--- Start DATA ---
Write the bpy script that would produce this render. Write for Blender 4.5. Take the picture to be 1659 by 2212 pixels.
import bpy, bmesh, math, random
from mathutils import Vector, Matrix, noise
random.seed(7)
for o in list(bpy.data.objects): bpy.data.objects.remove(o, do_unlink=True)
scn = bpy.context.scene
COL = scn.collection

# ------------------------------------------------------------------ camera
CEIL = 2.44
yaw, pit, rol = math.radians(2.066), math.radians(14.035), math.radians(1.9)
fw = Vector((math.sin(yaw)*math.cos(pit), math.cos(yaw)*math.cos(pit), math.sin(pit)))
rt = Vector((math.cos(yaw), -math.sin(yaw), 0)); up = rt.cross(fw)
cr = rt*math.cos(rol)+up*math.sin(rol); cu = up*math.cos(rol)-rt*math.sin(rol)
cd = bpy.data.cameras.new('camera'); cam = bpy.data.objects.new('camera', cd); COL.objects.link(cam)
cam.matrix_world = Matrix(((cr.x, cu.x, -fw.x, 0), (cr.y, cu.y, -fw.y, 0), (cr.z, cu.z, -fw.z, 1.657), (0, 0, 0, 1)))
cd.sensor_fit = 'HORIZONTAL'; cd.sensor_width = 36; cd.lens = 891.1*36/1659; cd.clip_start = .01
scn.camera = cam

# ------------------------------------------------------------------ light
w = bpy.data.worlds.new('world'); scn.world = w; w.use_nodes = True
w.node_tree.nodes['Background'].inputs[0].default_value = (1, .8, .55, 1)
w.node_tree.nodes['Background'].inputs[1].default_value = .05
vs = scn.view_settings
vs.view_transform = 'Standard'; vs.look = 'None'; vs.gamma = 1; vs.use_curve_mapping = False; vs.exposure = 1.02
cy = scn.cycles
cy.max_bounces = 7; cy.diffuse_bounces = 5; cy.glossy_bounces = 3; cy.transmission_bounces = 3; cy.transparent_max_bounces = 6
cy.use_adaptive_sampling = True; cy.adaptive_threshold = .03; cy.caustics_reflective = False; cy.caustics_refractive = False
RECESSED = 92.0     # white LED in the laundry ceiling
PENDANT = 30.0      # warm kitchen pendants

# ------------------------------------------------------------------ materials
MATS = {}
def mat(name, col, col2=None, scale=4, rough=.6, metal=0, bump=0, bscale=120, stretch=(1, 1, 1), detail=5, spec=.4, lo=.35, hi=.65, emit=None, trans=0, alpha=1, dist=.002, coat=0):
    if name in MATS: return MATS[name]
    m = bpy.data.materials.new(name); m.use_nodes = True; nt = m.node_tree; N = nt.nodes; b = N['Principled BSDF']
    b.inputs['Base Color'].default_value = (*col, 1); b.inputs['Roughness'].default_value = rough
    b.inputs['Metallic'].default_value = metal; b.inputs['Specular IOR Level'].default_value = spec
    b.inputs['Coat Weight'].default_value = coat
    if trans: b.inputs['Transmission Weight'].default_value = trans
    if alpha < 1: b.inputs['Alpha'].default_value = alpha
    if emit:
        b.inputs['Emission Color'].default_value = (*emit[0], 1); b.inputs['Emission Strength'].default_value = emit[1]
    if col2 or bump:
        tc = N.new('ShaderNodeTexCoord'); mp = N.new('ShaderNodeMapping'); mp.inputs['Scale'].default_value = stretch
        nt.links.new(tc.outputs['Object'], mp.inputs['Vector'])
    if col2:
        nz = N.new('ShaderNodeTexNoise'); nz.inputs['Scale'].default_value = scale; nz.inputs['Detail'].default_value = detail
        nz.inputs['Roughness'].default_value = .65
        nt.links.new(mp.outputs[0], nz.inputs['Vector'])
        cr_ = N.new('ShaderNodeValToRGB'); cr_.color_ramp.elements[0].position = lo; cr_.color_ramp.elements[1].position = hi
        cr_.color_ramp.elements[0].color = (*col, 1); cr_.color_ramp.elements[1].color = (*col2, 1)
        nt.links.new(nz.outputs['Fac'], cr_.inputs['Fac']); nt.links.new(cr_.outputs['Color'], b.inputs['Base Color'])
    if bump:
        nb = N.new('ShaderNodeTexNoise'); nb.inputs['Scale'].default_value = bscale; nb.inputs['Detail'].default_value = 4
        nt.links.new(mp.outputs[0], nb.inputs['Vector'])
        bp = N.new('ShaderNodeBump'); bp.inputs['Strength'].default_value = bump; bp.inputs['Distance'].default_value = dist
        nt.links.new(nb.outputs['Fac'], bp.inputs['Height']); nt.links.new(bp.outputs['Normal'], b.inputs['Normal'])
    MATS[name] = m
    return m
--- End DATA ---
_TASK GOAL_.
Starting at the first line of the data above, please restate word for word every line up to and including the one that holds "COL = scn.collection", and add nothing else.

_WRITTEN SOLUTION_.
Write the bpy script that would produce this render. Write for Blender 4.5. Take the picture to be 1659 by 2212 pixels.
import bpy, bmesh, math, random
from mathutils import Vector, Matrix, noise
random.seed(7)
for o in list(bpy.data.objects): bpy.data.objects.remove(o, do_unlink=True)
scn = bpy.context.scene
COL = scn.collection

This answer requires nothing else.